Modern Talking
Modern Talking ist eine Band, an der sich die Geister scheiden. Für die einen sind sie so etwas wie Gute-Laune-Spender, für die anderen sind sie das Hassobjekt schlechthin. Man kann zu ihnen stehen, wie man will, erstaunlich ist und bleibt, in welcher Regelmäßigkeit das Duo auf der ganzen Welt an die Spitze der Charts klettert. Gegründet wird Modern Talking von Dieter Bohlen, der 1983 auf den Sänger Thomas Anders trifft. Beide haben schon etwas Erfahrung, was das Musizieren betrifft, beide eint aber auch die Erfolglosigkeit.
Zumindest kann "Uns Dieter" als Produzent schon eine Goldene Schallplatte für eine Produktion mit dem Gitarristen Ricky King vorweisen. Der 1954 geborene Bohlen spielte in der Band Mayfair und Monza. So beknackt wie die Bandnamen waren, konnten die Singles eigentlich nur floppen. Die beiden Monza-Titel "Heiße Nacht in der City" und "Hallo Taxi Nr. 10" bringen heute in Fankreisen horrende Preise ein.
Anders und Bohlen versuchen zunächst (und wieder einmal erfolglos), sich mit deutschen Titeln in die Charts zu mogeln, bevor dann 1984 mit "You're My Heart, You're My Soul" der Hammer ausgepackt wird. Eine nette Anekdote stammt von Moderator Ingolf Lück, der behauptet, die Nummer damals für so abgrundtief schlecht befunden zu haben, dass er den dazugehörigen Videoclip in seiner damaligen ARD-Musiksendung Formel Eins im Januar 1985 nur aus Spaß ausstrahlte. Aus Spaß wurde jedenfalls bald bitterer Ernst: Ende Februar war "You're My Heart, You're My Soul" auf Platz 1 in Deutschland.
Mit dem simpel gestrickten Disco-Pop scheint das Duo genau den Zeitgeist zu treffen. Auch modisch tun Blondie Bohlen und der dunkle Anders so ziemlich alles, was man ihnen später als Stilverbrechen vorhält.
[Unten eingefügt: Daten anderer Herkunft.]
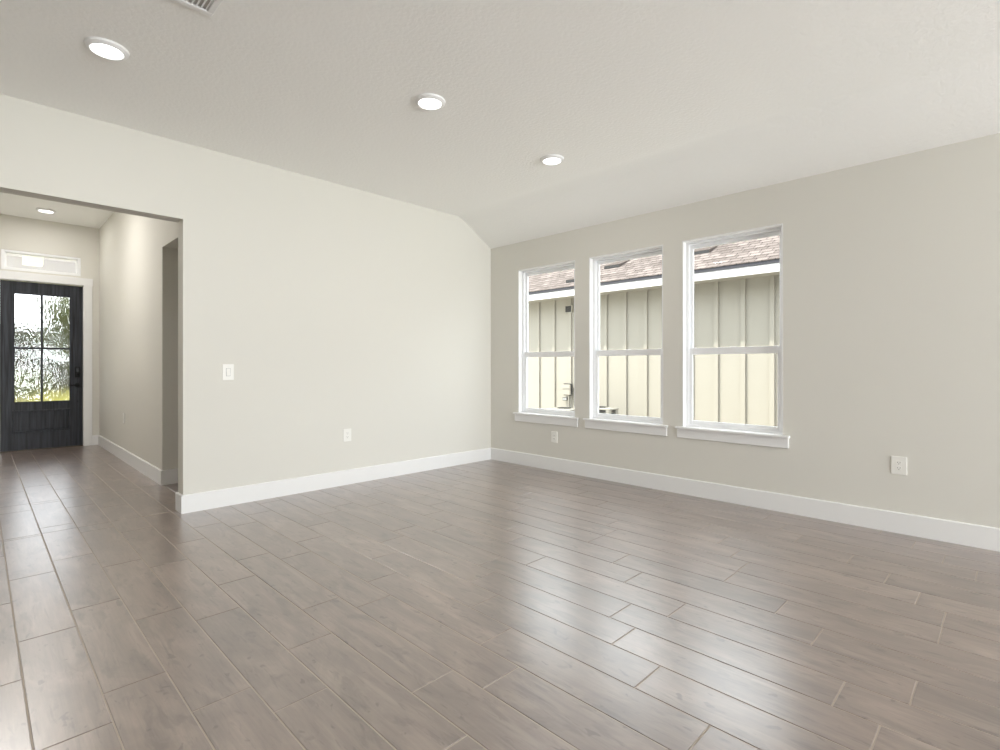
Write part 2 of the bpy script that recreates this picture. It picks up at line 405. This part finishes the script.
make_window(1, *WIN[0], 'white double-hung window nearest the room corner')
make_window(2, *WIN[1], 'middle white double-hung window of the three')
make_window(3, *WIN[2], 'white double-hung window farthest from the corner and largest in view')

# glazing in the unseen openings added behind the camera to bring in light
def fixed_window(n, x0, x1, z0, z1, label, side=False):
    cx, cy = ((x0 + x1) / 2, -7.575) if not side else (-6.575, (x0 + x1) / 2)
    t = empty('window_%d' % n, (cx, cy, z0), label, 'window', kind='structure')
    bm = NB(); w = 0.055; xm = (x0 + x1) / 2
    for u0, u1, v0, v1 in ((x0, x0 + w, z0, z1), (x1 - w, x1, z0, z1), (x0 + w, x1 - w, z1 - w, z1), (x0 + w, x1 - w, z0, z0 + w), (xm - 0.03, xm + 0.03, z0 + w, z1 - w)):
        if side: bx(bm, -6.61, -6.54, u0, u1, v0, v1)
        else: bx(bm, u0, u1, -7.61, -7.54, v0, v1)
    obj('window_frame', bm, m_vinyl, t)
    bm = NB()
    if side: bx(bm, -6.578, -6.572, x0 + w, x1 - w, z0 + w, z1 - w)
    else: bx(bm, x0 + w, x1 - w, -7.578, -7.572, z0 + w, z1 - w)
    obj('pane', bm, m_glass, t)
for i, (a, b, c, d) in enumerate(BH): fixed_window(4 + i, a, b, c, d, ['leftmost', 'middle', 'rightmost'][i] + ' unseen tall window added for light in the wall behind the camera')
for i, (a, b, c, d) in enumerate(LH): fixed_window(7 + i, a, b, c, d, 'window in the far left side wall', True)

# ------------------------------------------------------------------ front door
door = empty('door_1', ((DX0 + DX1) / 2, YE + 0.05, 0), 'black stained front door with four rain glass lites', 'door', kind='structure')
y0, y1 = YE + 0.040, YE + 0.085
GX0, GX1, GZ0, GZ1 = 0.362, 0.992, 0.685, 2.252
PX0, PX1, PZ0, PZ1 = 0.362, 0.978, 0.262, 0.568
bm = NB()
slab_cells(bm, [DX0, GX0, PX1, GX1, DX1], [0.012, PZ0, PZ1, GZ0, GZ1, DZ - 0.008],
           [(GX0, GX1, GZ0, GZ1), (PX0, PX1, PZ0, PZ1)], y0, y1, 'y')
clean(bm); obj('door_slab', bm, m_door, door)
bm = NB(); xm, zm = 0.667, 1.468          # muntins and glazing bead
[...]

Nicht unerwähnt darf in diesem Zusammenhang Sänger Anders bleiben, dessen massives Gold-Kettchen mit Nora-Schriftzug zeitweise für mehr Gesprächsstoff sorgt als die Musik.
Dennoch platzieren sich ihre ähnlich klingenden Singles und Alben reihenweise an vorderster Front. Diese Erfolgs-Ära dauert bis 1987 an, bevor es zum Bruch der beiden kommt. Fortan gehen sie getrennte Wege. Bohlen hat mit seinem neuen Projekt Blue System, nicht zuletzt dank seiner Fähigkeiten als Produzent, weiterhin sein Ohr am Musikgeschmack der Masse. Von Thomas Anders hingegen will kaum einer mehr etwas wissen.
So ziehen die Jahre ins Land und wohl nur noch die eingefleischten Fans rechneten mit dem, was im März 1998 tatsächlich wahr wird: die Reunion der erfolgreichsten deutschen 80er Combo. Der Erfolg ist der alte geblieben, auch wenn Bohlen nicht mehr so konsequent grinst und bei Anders die vielen Big Macs ihre Spuren hinterlassen haben dürften: Über 20 Millionen verkaufte CDs stehen bis heute zu Buche, allein in Russland hat man bis dato mehr Platten verkauft als der vermeintliche King Of Pop Michael Jackson.
2003 erscheint zunächst das bis dato zwölfte MT-Album "Universe". Allerdings drehen sich gleich zwei Songs darauf um Bohlens neues Popularitätsfeld: die Superstar-Sendung. Im Juni verkündet Bohlen dann das Ende der Band, ein Abschiedskonzert in der Wuhlheide verläuft für die Fans enttäuschend - offenbar haben die beiden die Nase gestrichen voll voneinander.
Kurz darauf erhebt Dieter Bohlen in seinem zweiten Buch "Hinter den Kulissen" schwere Vorwürfe gegen den Modern Talking-Sänger: Anders habe ihn betrogen und seine Songs versaut. Fast zwei Jahre lang beschäftigen Bohlens Vorwürfe die Gerichte. Einige Behauptungen muss er zurück ziehen, Schmerzensgeld bekommt Anders aber nicht zugesprochen. Danach herrscht erst einmal Funkstille. Erst im November 2006 spricht Bohlen überraschend von einer möglichen Reunion auf der Bühne, was Thomas Anders umgehend dementiert. "Ein Comeback von Modern Talking ist reine Fantasie von Herrn Bohlen. Das Thema ist vorbei. Endgültig", so der Sänger in einem Interview.